Much mention has been made of asylum support, and the hon. Member for Aylesbury (Mr. Lidington) seemed to become somewhat muddled. At the moment, we are discussing interim arrangements—the voluntary dispersal scheme that is co-ordinated by the Local Government Association. As the hon. Member for Taunton (Jackie Ballard) said, the new support scheme will start from 1 April, and I can assure her that no local authority will have the power of veto. The Home Office will take responsibility and contract directly with accommodation providers. We are consulting widely with local authorities, so that we can make use of their understanding of local circumstances.

I want to deal with some of the issues that were raised in respect of the Government's actions and record. What was our inheritance on taking office? As hon. Members will know, in 1996, the right hon. Member for Maidstone and The Weald (Miss Widdecombe), who is now shadow Home Secretary, piloted an Act that achieved something quite remarkable. Where it allowed some who claim asylum in the UK at Dover, Heathrow, or any of our ports and airports, to continue to claim social security cash benefits, others—this is the interesting point—were told that they would receive nothing. A number of court cases resulted, and the view was taken that, under the Children Act 1989 and the National Assistance Act 1948, local authorities must pick up the tab. Hon. Members, including the hon. Member for Canterbury, and local authorities in Kent and London saw that the burden lay with them. Of those who sought asylum, 80 per cent. reside in London and Kent. The problems that local authorities face should be laid at the door of the previous Government, the right hon. Member for Maidstone and The Weald and the hon. Member for Aylesbury.

The Opposition tried to undermine our proposals on the civil penalty. In Committee, they spoke through the night—in fact for 20 hours—and sought to delay dispersal. With the support of the hon. Member for Aylesbury, the right hon. Member for Maidstone and The Weald tabled an amendment that would have wrecked the Bill and cost the people of this country £500 million. In a letter, she described the amendment as a sensible, common-sense provision. That is the same right hon. Lady who, when she held my post, approved budget cuts to the immigration and nationality directorate of the Home Office that would have cut staffing levels at Croydon by 1,200, were it not for action that this Government took after the general election. That is the same right hon. Lady who negotiated the Siemens contract for the new information technology system at Croydon, and who is responsible for many of the difficulties that we face.

It is little wonder that it has been said of the previous Tory Government that they left our immigration and asylum system in a complete shambles. Who was the author of that remark?
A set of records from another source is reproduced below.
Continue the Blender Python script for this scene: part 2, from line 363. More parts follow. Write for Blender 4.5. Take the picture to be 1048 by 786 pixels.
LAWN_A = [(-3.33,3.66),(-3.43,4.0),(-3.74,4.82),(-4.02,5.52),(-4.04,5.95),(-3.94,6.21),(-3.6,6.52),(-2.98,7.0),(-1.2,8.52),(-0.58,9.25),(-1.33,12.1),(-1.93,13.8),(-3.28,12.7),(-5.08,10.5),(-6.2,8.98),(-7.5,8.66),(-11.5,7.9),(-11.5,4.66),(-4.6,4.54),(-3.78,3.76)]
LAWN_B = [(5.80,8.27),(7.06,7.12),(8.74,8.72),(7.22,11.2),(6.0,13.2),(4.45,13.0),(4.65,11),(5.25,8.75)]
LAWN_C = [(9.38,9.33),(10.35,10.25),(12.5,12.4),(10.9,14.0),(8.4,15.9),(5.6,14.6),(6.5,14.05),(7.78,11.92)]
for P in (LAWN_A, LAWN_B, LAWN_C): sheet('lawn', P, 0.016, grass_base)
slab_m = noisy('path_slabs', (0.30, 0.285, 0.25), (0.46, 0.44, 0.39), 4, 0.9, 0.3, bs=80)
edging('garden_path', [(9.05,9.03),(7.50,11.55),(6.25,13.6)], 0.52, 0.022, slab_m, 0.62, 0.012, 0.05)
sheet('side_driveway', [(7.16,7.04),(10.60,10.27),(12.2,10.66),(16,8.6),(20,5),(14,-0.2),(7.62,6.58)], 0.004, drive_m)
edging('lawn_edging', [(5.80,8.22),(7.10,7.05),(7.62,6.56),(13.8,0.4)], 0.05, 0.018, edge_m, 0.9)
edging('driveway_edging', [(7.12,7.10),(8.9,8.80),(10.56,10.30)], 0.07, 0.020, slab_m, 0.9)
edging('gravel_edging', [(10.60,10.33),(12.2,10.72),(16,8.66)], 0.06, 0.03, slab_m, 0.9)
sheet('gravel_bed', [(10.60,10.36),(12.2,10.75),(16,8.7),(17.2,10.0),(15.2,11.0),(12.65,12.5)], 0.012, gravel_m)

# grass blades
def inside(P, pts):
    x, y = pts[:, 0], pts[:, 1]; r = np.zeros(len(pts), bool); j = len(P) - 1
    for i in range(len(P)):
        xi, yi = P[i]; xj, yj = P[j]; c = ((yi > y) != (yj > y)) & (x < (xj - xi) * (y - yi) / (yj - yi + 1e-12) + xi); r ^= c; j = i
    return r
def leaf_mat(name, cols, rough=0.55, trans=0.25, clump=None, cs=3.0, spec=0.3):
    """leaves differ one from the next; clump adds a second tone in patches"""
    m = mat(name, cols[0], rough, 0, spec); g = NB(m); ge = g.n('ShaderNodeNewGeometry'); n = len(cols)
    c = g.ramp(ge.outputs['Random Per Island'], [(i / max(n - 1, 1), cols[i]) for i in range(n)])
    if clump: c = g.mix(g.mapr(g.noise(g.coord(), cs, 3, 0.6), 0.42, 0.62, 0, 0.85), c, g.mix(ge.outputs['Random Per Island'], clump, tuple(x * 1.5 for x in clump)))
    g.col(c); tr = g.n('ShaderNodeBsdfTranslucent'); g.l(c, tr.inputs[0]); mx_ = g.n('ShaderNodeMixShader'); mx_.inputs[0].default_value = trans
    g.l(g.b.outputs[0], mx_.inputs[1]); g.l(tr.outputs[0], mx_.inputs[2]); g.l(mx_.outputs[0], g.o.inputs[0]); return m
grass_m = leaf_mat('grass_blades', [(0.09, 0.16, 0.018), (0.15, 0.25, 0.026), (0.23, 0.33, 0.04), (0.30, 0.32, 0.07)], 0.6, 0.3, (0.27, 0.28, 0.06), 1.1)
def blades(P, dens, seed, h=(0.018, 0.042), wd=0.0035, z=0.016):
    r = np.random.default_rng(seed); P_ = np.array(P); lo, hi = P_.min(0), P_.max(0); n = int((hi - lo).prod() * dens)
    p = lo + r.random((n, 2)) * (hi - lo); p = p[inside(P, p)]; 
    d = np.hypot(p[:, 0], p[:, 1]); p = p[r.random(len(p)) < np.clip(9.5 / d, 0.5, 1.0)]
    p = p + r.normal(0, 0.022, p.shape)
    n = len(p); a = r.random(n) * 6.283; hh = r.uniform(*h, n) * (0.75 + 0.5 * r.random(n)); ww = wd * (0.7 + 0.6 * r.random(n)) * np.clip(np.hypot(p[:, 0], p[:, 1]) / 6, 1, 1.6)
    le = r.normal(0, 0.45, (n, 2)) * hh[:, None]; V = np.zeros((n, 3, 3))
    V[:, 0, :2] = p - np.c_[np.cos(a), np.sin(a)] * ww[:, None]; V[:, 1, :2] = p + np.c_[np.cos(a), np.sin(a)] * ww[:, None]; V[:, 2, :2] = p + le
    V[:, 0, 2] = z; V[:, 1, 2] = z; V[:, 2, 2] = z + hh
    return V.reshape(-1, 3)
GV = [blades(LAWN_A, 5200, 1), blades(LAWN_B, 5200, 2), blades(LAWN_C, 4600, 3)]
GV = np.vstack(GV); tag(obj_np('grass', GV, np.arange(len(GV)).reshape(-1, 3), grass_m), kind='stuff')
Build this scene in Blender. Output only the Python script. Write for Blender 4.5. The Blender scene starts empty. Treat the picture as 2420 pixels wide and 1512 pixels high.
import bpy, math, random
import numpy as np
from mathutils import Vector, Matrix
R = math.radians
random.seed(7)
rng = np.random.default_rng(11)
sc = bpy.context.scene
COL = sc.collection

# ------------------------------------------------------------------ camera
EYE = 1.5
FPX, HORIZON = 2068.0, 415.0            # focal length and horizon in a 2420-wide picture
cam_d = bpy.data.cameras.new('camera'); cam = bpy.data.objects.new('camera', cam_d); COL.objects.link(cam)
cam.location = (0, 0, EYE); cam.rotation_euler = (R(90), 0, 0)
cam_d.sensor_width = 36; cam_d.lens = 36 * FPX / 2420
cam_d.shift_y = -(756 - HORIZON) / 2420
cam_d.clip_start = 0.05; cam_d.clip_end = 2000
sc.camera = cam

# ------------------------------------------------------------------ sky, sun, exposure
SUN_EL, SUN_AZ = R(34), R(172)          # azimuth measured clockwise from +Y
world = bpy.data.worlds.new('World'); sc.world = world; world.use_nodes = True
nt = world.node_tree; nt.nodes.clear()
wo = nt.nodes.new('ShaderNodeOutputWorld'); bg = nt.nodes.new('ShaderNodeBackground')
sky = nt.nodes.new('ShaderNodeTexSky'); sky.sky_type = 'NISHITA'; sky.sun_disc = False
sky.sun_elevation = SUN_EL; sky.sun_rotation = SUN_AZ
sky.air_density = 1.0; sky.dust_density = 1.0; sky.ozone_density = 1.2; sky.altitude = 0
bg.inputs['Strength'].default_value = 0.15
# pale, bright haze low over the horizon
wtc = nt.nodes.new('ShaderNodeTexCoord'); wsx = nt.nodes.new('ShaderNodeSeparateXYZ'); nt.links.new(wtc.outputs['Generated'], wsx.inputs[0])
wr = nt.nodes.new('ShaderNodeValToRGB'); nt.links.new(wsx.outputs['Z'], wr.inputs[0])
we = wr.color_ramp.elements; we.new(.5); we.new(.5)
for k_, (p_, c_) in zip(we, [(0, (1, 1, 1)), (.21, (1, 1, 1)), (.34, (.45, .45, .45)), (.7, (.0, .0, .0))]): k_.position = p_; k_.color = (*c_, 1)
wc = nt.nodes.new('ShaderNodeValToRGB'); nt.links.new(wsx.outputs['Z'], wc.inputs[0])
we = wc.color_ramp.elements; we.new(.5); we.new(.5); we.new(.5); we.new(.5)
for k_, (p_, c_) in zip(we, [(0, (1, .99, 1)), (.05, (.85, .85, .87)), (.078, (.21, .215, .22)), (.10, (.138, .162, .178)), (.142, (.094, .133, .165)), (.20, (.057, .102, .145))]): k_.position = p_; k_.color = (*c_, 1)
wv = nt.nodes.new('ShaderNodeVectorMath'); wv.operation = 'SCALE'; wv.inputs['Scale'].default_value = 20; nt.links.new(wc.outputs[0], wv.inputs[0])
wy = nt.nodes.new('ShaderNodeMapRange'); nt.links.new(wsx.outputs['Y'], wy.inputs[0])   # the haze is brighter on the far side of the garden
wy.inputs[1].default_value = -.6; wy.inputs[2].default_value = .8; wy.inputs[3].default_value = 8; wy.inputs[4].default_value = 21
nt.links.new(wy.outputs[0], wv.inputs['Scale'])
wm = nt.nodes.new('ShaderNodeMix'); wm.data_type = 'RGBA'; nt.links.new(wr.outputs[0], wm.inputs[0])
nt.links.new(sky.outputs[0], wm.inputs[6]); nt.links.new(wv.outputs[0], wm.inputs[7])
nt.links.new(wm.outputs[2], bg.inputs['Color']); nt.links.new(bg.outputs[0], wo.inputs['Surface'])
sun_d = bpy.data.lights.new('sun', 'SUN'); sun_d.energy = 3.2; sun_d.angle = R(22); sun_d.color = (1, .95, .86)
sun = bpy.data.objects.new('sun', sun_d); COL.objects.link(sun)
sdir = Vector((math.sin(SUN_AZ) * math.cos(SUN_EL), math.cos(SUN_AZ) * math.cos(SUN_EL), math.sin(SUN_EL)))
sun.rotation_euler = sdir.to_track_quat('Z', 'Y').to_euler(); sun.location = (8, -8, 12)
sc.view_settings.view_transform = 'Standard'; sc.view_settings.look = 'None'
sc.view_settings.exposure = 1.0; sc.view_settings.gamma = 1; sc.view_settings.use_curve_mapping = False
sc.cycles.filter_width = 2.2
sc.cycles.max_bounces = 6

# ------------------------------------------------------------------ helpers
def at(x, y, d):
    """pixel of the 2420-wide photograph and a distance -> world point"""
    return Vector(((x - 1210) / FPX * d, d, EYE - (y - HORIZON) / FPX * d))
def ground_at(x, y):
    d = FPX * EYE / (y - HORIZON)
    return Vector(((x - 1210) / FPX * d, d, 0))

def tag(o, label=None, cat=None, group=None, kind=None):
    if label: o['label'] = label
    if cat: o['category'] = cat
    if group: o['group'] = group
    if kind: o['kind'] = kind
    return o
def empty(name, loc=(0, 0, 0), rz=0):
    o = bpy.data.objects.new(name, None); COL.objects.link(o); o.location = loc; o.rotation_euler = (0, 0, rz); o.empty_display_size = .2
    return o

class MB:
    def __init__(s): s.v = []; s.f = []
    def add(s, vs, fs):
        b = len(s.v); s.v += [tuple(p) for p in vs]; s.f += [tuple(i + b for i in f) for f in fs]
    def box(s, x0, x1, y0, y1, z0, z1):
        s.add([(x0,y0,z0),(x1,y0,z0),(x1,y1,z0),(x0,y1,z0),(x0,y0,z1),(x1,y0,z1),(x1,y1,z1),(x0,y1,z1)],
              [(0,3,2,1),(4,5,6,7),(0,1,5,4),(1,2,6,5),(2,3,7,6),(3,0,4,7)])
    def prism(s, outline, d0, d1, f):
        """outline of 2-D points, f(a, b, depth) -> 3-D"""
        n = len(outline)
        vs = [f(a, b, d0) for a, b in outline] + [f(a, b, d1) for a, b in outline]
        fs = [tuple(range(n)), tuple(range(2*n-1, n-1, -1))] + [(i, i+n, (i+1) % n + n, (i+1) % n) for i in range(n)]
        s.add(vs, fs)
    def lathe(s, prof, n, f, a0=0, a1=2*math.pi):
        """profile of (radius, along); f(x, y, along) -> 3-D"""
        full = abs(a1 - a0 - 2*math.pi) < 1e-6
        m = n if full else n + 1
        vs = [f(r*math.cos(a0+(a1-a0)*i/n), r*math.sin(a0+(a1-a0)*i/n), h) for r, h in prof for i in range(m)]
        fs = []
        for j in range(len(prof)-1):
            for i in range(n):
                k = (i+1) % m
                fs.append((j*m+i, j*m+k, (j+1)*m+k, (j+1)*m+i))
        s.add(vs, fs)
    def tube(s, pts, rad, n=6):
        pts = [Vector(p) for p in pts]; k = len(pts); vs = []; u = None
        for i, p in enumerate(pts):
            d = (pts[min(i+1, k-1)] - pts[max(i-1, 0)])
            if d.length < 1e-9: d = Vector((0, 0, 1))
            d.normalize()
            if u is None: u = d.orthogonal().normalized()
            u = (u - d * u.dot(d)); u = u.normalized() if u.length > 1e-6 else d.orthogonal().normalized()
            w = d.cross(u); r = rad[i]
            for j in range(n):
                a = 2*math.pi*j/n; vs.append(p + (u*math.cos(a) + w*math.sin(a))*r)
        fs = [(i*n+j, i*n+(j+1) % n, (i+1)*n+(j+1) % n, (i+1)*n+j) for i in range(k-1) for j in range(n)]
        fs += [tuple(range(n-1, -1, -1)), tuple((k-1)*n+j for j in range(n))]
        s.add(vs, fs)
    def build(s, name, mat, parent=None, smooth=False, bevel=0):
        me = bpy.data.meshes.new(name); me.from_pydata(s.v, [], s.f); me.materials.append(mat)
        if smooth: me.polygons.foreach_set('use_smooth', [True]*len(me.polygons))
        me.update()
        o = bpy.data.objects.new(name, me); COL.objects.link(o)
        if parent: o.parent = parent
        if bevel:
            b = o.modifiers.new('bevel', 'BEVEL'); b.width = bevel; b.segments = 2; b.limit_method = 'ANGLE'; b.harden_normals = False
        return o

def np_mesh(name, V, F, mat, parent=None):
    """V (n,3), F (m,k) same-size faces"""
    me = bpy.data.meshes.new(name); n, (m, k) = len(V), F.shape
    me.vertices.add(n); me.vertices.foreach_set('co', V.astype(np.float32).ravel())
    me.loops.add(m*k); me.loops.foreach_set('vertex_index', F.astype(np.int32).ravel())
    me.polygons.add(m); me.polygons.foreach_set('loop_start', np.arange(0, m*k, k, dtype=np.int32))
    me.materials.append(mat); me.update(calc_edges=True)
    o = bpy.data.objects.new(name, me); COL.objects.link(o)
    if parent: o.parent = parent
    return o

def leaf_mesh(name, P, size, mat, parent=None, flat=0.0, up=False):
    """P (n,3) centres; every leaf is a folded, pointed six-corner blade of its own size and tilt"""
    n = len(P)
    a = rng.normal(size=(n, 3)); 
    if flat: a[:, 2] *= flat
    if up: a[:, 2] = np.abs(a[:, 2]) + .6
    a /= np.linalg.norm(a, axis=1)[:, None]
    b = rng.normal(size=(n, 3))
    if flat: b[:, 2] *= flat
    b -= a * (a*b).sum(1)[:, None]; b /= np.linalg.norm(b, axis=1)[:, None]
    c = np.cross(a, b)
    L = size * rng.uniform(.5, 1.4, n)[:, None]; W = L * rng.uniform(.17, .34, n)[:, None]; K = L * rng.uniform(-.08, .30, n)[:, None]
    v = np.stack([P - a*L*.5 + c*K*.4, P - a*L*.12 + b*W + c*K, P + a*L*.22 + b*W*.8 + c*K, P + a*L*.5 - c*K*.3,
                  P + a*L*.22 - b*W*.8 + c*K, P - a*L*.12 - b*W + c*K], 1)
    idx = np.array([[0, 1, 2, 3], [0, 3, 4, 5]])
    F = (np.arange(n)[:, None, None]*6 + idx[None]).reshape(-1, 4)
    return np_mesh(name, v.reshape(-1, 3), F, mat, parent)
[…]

It was David Mellor, in August 1999. The hon. Member for Aylesbury smiles, but having been a Minister of State at the Home Office, David Mellor was in a good position to assess the matter.

I shall deal with some other matters that have been raised. The hon. Member for Aylesbury mentioned our position in relation to the French. I assure him that there is very good co-operation between our immigration officials and those of France. I know that not merely because I have seen it on paper, but because I go to ports and speak to those concerned. As a result of the recent actions in France, more than 60 facilitators were charged, and many imprisoned.

Asylum seekers from central Europe, especially Poland and the Czech Republic, have been mentioned, and my written comments on that have been accurately described in this debate. Overwhelmingly, the claims of people who come from those countries have been unfounded, and we have moved as swiftly as we can to deal with those cases.

A question was asked about the removals target. I assure hon. Members that we are absolutely on target in respect of removals. A proper removals target is essential if we are to maintain the integrity of our policy.

In Amsterdam, the Prime Minister secured a protocol to the treaty to ensure that the UK will be able to retain control of its own borders. That will remain the case.

Mr. Gill

As the Minister will be aware, I initiated the debate. So far, however, she has not addressed her reply to any of the points that I made. I recognise that time is short, but will she undertake, before she sits down, to reply to me in writing?

Mrs. Roche

Without wishing to be discourteous to the hon. Gentleman, if he had not made that intervention, I would have had an extra minute to reply to his points.

The hon. Gentleman has completely misunderstood our responsibilities under the 1951 United Nations convention. We still have an obligation under that convention—regardless of the European convention on human rights—to look in detail at each asylum application that is made to us. That is not only our responsibility, but that of every other signatory of the 1951 convention.

I am well aware of the hon. Gentleman's Euro-sceptic views, but I should like to be able to convince him that the United Kingdom has much to gain from close involvement with Europe in this context, as in many others. For example, we are applying to join the non-borders elements of the Schengen agreement, including the information system and other measures to tackle illegal immigration. I agree with the hon. Gentleman that organised crime is involved in the smuggling and trafficking of human beings, but we can defeat that only by working with our partners internationally.

We expect to derive significant benefits from opting into measures on common standards for dealing with asylum seekers. Common standards across the EU will mean that there is much less incentive for asylum seekers to go asylum shopping for the best deal. That is why I disagree with the hon. Gentleman, who seeks an isolationist position for the UK. Ensuring that we have common standards will encourage claimants to stay in the first member state that they reach. Meanwhile, the 1999 Act contains provisions that will strengthen our ability to return asylum seekers to other member states under the Dublin convention.

Therefore, I totally reject any assertion that the Government are soft on those who try to exploit our asylum system. We want a system that is firm, fair and fast and offers protection to those most in need and in genuine fear, but which ensures that those who make unfounded claims will be swiftly returned to the countries from which they have come.

Madam Deputy Speaker

Order. The time is up and we must now move on to the next debate.